After all, this lesson is invaluable, and I have a feeling that I need will it for my next adventure.

question: is your porridge too hot, too cold or just right?

01 April 2007

clean house...

Spring is within us now and the summer months ahead, hence time for a little spring cleaning, eh? As I have been hibernating over the past couple of weeks, watching things grow (both in the garden, soul and surroundings), I have made sure that I have been focusing on the soul, taking care to

…clean house: by removing the old and making room for the new.

When taking a look in all spiritual matters, it is important to do so or there will not be any room for new experiences or new people in our lives. Had I done this any earlier the timing would have been off kilter. What is developing in my life now could have been stunted by a too early scheduled cleaning process.

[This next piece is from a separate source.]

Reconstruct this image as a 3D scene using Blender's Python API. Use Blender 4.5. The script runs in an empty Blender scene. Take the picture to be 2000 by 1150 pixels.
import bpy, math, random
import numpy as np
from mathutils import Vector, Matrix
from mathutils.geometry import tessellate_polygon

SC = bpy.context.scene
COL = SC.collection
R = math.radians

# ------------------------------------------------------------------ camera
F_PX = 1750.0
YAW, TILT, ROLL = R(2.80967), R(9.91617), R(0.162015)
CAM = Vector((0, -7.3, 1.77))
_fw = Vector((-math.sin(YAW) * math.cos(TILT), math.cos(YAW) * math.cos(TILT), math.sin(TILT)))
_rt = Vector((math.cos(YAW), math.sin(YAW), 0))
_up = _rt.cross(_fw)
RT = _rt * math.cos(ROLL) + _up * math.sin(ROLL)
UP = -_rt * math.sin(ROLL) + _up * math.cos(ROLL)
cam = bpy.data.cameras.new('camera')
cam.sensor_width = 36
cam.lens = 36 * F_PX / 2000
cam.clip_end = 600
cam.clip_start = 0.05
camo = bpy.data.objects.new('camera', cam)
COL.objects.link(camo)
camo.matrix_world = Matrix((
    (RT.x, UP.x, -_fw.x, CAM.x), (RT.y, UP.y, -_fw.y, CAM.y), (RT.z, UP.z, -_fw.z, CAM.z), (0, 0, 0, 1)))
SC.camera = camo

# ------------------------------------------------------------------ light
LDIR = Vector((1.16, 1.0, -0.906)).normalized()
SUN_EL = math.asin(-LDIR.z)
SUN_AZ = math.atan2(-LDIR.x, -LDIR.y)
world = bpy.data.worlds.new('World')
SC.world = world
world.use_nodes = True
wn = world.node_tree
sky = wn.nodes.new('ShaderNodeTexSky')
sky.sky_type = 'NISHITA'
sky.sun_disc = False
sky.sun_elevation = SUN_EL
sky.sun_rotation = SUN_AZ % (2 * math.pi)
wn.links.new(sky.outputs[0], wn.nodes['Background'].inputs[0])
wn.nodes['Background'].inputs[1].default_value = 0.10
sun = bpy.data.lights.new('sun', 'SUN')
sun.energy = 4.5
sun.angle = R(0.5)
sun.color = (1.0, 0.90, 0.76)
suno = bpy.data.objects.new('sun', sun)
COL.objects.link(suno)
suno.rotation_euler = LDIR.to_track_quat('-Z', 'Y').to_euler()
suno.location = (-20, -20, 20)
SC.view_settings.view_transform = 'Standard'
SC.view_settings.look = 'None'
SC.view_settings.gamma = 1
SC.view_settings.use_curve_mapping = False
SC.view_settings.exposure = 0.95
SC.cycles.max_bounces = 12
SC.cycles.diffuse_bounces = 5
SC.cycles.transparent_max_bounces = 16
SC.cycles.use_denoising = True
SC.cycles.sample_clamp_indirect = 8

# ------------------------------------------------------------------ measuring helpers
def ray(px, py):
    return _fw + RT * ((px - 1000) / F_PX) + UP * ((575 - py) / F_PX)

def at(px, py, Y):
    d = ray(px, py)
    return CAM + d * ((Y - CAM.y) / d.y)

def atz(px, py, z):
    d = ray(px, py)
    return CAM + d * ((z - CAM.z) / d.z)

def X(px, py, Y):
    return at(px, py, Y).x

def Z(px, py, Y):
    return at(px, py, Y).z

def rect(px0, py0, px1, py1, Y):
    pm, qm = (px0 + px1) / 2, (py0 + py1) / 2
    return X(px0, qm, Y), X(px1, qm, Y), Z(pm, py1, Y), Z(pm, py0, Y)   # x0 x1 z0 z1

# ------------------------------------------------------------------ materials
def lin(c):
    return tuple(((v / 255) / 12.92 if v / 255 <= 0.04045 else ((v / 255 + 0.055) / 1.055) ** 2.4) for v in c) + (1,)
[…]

I threw out photos. Processed more feelings and took a real hard look at what transpired a few months ago—cold truth. Not from a place of judgement, yet what is not for me as a woman. Trashed old notes, e mails, phone numbers, and the promises made that went not only unfulfilled yet also totally violated. Threw out train tickets, flight stubs and notes. You name it.

Why now? Because in trusting the process I am ready now. I have this inkling deep inside that had I done so any earlier, I could have messed up what is in process now. I am slowly learning that things cannot be forced and to let go of control. Completely.

On the flip—what if the spring cleaning of the soul is not tended to? What if logic seduces us into thinking that now is the time to do so, when it is truly not?

I am learning to listen to my instincts, yet be sure that they are not coming from an insecure place that needs reassurance. I trust my gut, it is usually spot on. I try to be sure that I am not *talking* myself out of things by deluding myself with logic, yet at the same time balancing it with the emotions and feelings within, letting them be the drivers without taking the wheel. I am so thankful for doing so, especially now with letting go of control and getting the balancing act in order to a degree, for I would be missing out on something so beautiful now, unfolding slowly at its kind pace—for me not to know why right now, only to learn and enjoy at this moment with a significance to be revealed when the time is right.

question: what is(are) your chemical(s)?